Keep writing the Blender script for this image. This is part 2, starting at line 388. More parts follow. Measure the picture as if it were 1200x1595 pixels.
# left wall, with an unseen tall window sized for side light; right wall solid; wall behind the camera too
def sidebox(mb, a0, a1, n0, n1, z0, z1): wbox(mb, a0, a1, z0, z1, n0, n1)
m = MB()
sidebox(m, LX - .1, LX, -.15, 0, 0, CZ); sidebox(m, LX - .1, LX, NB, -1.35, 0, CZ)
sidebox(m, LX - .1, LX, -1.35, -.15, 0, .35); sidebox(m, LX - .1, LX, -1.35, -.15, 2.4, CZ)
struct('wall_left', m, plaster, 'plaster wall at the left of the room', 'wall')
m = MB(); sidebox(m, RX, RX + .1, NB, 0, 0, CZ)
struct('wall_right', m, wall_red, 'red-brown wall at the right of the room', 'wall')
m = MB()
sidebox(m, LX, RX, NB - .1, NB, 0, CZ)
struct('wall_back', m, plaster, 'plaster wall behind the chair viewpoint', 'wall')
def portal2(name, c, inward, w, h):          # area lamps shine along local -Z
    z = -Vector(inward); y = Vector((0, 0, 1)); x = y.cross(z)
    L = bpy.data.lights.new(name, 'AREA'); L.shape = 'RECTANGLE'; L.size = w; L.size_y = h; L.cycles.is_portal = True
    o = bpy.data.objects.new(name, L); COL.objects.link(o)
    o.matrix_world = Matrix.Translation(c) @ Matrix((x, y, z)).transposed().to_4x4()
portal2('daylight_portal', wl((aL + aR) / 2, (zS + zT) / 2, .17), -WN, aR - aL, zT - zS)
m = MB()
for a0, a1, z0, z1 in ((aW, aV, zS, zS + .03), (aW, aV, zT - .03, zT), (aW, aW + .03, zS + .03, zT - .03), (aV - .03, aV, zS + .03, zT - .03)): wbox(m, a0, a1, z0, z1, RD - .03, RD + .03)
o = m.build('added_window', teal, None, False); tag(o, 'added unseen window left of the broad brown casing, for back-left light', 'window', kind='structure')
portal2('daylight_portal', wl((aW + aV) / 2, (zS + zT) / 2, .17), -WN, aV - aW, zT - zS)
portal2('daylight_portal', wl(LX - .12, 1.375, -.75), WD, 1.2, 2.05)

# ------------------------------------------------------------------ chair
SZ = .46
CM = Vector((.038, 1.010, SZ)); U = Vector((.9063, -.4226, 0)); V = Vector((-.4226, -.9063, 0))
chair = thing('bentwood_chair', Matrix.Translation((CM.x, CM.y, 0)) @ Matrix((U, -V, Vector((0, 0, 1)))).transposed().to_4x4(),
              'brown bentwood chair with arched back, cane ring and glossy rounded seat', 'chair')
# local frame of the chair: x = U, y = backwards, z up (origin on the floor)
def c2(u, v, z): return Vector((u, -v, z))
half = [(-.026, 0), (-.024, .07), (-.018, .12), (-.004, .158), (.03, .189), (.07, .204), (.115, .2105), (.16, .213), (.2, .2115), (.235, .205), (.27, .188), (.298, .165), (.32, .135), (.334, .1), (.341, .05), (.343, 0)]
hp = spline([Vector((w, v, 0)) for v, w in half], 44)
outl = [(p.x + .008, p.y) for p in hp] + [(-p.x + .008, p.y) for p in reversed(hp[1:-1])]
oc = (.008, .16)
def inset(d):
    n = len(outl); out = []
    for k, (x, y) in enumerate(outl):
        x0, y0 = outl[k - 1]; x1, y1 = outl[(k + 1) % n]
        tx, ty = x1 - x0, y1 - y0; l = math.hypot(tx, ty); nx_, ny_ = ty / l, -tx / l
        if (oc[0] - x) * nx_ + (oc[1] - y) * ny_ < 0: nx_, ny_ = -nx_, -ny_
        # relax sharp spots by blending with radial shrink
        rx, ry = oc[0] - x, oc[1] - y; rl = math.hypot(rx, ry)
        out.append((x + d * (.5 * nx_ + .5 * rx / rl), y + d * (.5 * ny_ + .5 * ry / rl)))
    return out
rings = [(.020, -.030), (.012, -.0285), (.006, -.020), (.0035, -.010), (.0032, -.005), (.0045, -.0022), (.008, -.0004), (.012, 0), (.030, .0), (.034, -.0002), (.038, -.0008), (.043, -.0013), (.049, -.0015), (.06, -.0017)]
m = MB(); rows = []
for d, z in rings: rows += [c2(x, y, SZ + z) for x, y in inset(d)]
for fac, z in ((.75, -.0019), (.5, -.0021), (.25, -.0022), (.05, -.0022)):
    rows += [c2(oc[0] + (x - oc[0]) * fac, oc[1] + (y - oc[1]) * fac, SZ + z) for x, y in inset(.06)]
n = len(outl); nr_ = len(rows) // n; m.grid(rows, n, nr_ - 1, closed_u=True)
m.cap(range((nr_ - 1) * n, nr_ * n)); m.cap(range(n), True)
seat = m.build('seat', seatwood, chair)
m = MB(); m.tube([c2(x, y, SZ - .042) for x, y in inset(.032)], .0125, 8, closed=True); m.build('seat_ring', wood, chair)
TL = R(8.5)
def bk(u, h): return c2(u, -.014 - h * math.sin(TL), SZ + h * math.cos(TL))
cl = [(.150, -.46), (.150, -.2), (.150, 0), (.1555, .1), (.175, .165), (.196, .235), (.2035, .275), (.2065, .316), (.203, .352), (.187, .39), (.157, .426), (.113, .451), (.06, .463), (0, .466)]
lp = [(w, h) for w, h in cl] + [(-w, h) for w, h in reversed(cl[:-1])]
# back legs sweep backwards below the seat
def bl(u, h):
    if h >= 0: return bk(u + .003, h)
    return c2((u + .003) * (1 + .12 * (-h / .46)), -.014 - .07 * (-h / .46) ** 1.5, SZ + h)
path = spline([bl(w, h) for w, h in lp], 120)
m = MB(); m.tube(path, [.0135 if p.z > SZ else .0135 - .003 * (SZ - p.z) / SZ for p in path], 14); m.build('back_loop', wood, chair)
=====
### TASK TO CARRY OUT
Output all of the material, please, exactly as it stands.

### TASK RESPONSE
Keep writing the Blender script for this image. This is part 2, starting at line 388. More parts follow. Measure the picture as if it were 1200x1595 pixels.
# left wall, with an unseen tall window sized for side light; right wall solid; wall behind the camera too
def sidebox(mb, a0, a1, n0, n1, z0, z1): wbox(mb, a0, a1, z0, z1, n0, n1)
m = MB()
sidebox(m, LX - .1, LX, -.15, 0, 0, CZ); sidebox(m, LX - .1, LX, NB, -1.35, 0, CZ)
sidebox(m, LX - .1, LX, -1.35, -.15, 0, .35); sidebox(m, LX - .1, LX, -1.35, -.15, 2.4, CZ)
struct('wall_left', m, plaster, 'plaster wall at the left of the room', 'wall')
m = MB(); sidebox(m, RX, RX + .1, NB, 0, 0, CZ)
struct('wall_right', m, wall_red, 'red-brown wall at the right of the room', 'wall')
m = MB()
sidebox(m, LX, RX, NB - .1, NB, 0, CZ)
struct('wall_back', m, plaster, 'plaster wall behind the chair viewpoint', 'wall')
def portal2(name, c, inward, w, h):          # area lamps shine along local -Z
    z = -Vector(inward); y = Vector((0, 0, 1)); x = y.cross(z)
    L = bpy.data.lights.new(name, 'AREA'); L.shape = 'RECTANGLE'; L.size = w; L.size_y = h; L.cycles.is_portal = True
    o = bpy.data.objects.new(name, L); COL.objects.link(o)
    o.matrix_world = Matrix.Translation(c) @ Matrix((x, y, z)).transposed().to_4x4()
portal2('daylight_portal', wl((aL + aR) / 2, (zS + zT) / 2, .17), -WN, aR - aL, zT - zS)
m = MB()
for a0, a1, z0, z1 in ((aW, aV, zS, zS + .03), (aW, aV, zT - .03, zT), (aW, aW + .03, zS + .03, zT - .03), (aV - .03, aV, zS + .03, zT - .03)): wbox(m, a0, a1, z0, z1, RD - .03, RD + .03)
o = m.build('added_window', teal, None, False); tag(o, 'added unseen window left of the broad brown casing, for back-left light', 'window', kind='structure')
portal2('daylight_portal', wl((aW + aV) / 2, (zS + zT) / 2, .17), -WN, aV - aW, zT - zS)
portal2('daylight_portal', wl(LX - .12, 1.375, -.75), WD, 1.2, 2.05)

# ------------------------------------------------------------------ chair
SZ = .46
CM = Vector((.038, 1.010, SZ)); U = Vector((.9063, -.4226, 0)); V = Vector((-.4226, -.9063, 0))
chair = thing('bentwood_chair', Matrix.Translation((CM.x, CM.y, 0)) @ Matrix((U, -V, Vector((0, 0, 1)))).transposed().to_4x4(),
              'brown bentwood chair with arched back, cane ring and glossy rounded seat', 'chair')
# local frame of the chair: x = U, y = backwards, z up (origin on the floor)
def c2(u, v, z): return Vector((u, -v, z))
half = [(-.026, 0), (-.024, .07), (-.018, .12), (-.004, .158), (.03, .189), (.07, .204), (.115, .2105), (.16, .213), (.2, .2115), (.235, .205), (.27, .188), (.298, .165), (.32, .135), (.334, .1), (.341, .05), (.343, 0)]
hp = spline([Vector((w, v, 0)) for v, w in half], 44)
outl = [(p.x + .008, p.y) for p in hp] + [(-p.x + .008, p.y) for p in reversed(hp[1:-1])]
oc = (.008, .16)
def inset(d):
    n = len(outl); out = []
    for k, (x, y) in enumerate(outl):
        x0, y0 = outl[k - 1]; x1, y1 = outl[(k + 1) % n]
        tx, ty = x1 - x0, y1 - y0; l = math.hypot(tx, ty); nx_, ny_ = ty / l, -tx / l
        if (oc[0] - x) * nx_ + (oc[1] - y) * ny_ < 0: nx_, ny_ = -nx_, -ny_
        # relax sharp spots by blending with radial shrink
        rx, ry = oc[0] - x, oc[1] - y; rl = math.hypot(rx, ry)
        out.append((x + d * (.5 * nx_ + .5 * rx / rl), y + d * (.5 * ny_ + .5 * ry / rl)))
    return out
rings = [(.020, -.030), (.012, -.0285), (.006, -.020), (.0035, -.010), (.0032, -.005), (.0045, -.0022), (.008, -.0004), (.012, 0), (.030, .0), (.034, -.0002), (.038, -.0008), (.043, -.0013), (.049, -.0015), (.06, -.0017)]
m = MB(); rows = []
for d, z in rings: rows += [c2(x, y, SZ + z) for x, y in inset(d)]
for fac, z in ((.75, -.0019), (.5, -.0021), (.25, -.0022), (.05, -.0022)):
    rows += [c2(oc[0] + (x - oc[0]) * fac, oc[1] + (y - oc[1]) * fac, SZ + z) for x, y in inset(.06)]
n = len(outl); nr_ = len(rows) // n; m.grid(rows, n, nr_ - 1, closed_u=True)
m.cap(range((nr_ - 1) * n, nr_ * n)); m.cap(range(n), True)
seat = m.build('seat', seatwood, chair)
m = MB(); m.tube([c2(x, y, SZ - .042) for x, y in inset(.032)], .0125, 8, closed=True); m.build('seat_ring', wood, chair)
TL = R(8.5)
def bk(u, h): return c2(u, -.014 - h * math.sin(TL), SZ + h * math.cos(TL))
cl = [(.150, -.46), (.150, -.2), (.150, 0), (.1555, .1), (.175, .165), (.196, .235), (.2035, .275), (.2065, .316), (.203, .352), (.187, .39), (.157, .426), (.113, .451), (.06, .463), (0, .466)]
lp = [(w, h) for w, h in cl] + [(-w, h) for w, h in reversed(cl[:-1])]
# back legs sweep backwards below the seat
def bl(u, h):
    if h >= 0: return bk(u + .003, h)
    return c2((u + .003) * (1 + .12 * (-h / .46)), -.014 - .07 * (-h / .46) ** 1.5, SZ + h)
path = spline([bl(w, h) for w, h in lp], 120)
m = MB(); m.tube(path, [.0135 if p.z > SZ else .0135 - .003 * (SZ - p.z) / SZ for p in path], 14); m.build('back_loop', wood, chair)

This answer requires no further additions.